Mitra Farahani manages to get a pair of wealthy artist brothers to commission a new work from Mohasses, so she has the chance to see him at work. This allows her to film something more than the birth and development of a painting (which in any case he never paints). It shows Mohasses rejuvenated, excited about the new friendship that he is building up with these two young colleagues, about feeling admired and valued (even in economic terms, considering the money they are willing to pay for his work, revealing a series of contradictions in his position regarding the art market), and about starting to work once again after so many years. But as the exercise becomes an injection of life, energy and enthusiasm, it also fills him with doubt, as if this could challenge the expectations founded on his aura. It’s not the artist’s angst before the white canvas. It’s the angst of not living up to his myth.

There is certainly something dangerous in films about great artists: the risk that the filmmaker’s admiration for the character transforms it into condescending homage. This is not the case with Mitra Farahani. Although she does not expose any elements that could cast a shadow on Mohasses, she does not intend to worship him either. The Iranian filmmaker wants to find a way to decipher his mystery, why he hid for so many years, why he destroyed his work, and so on. However, not only does she not find clear and precise answers, but she ends up “betraying” her character, forcing him out of his voluntary confinement and exposing him: exactly what he avoided for so many years. This cannibalization process, so typical and inevitable in cinema (otherwise, many films would not even exist), is especially clear in the careful but nevertheless morbid scene that anticipates Mohasses’s “death”, of which we only hear the sound (of him vomiting blood). Although Farahani avoids turning the painter’s agony or death into something “epic”, her skillful and sober mise-en-scène seems too well calculated, like someone crying out “fire!” and running away, but still sharing the excitement and the adrenalin of being in the middle of a fire.

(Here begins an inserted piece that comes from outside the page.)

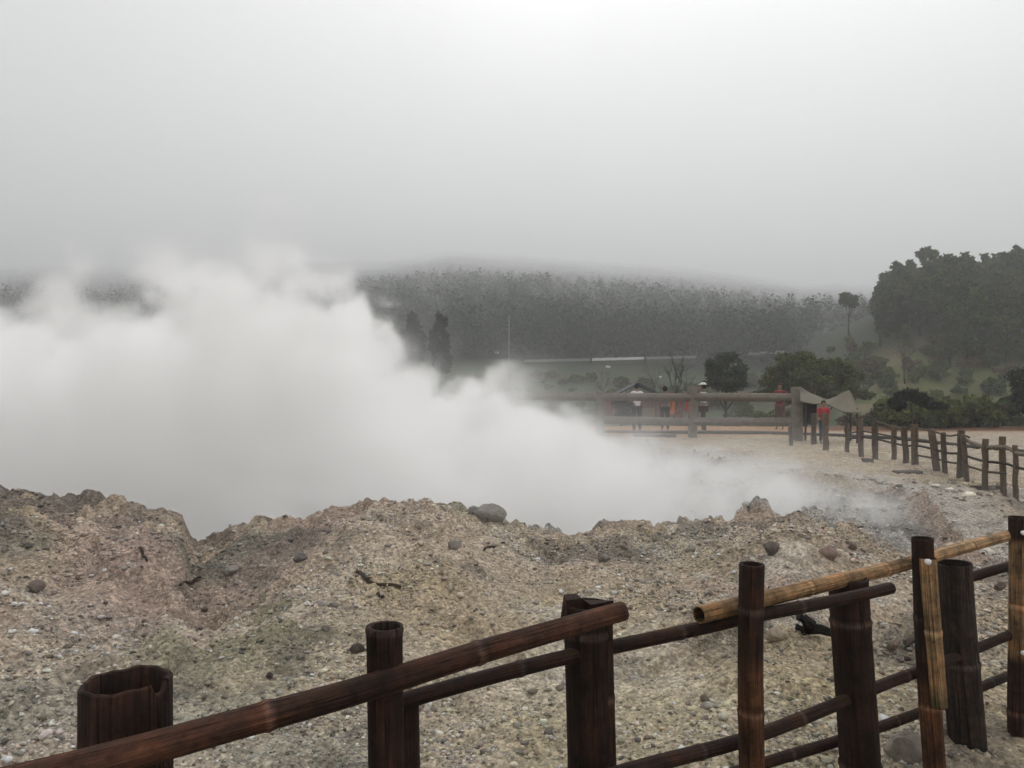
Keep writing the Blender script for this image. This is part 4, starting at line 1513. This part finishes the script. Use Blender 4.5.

Mohasses was homosexual and he used to say that he didn’t understand why LGBT organizations tried so hard to be accepted and visible, when part of the charm of their lifestyle was precisely to live their sexuality in secret, as if forbidden. It’s the same charm that he must have felt after hiding for so many years and then seeing that the grandeur of his work (censored, hidden, destroyed by others and by himself) grew and became a myth in its mystery. It is a charm that is broken by this passionate and lucidly constructed documentary (even in its least honest aspects). Otherwise, we would never have found out it existed.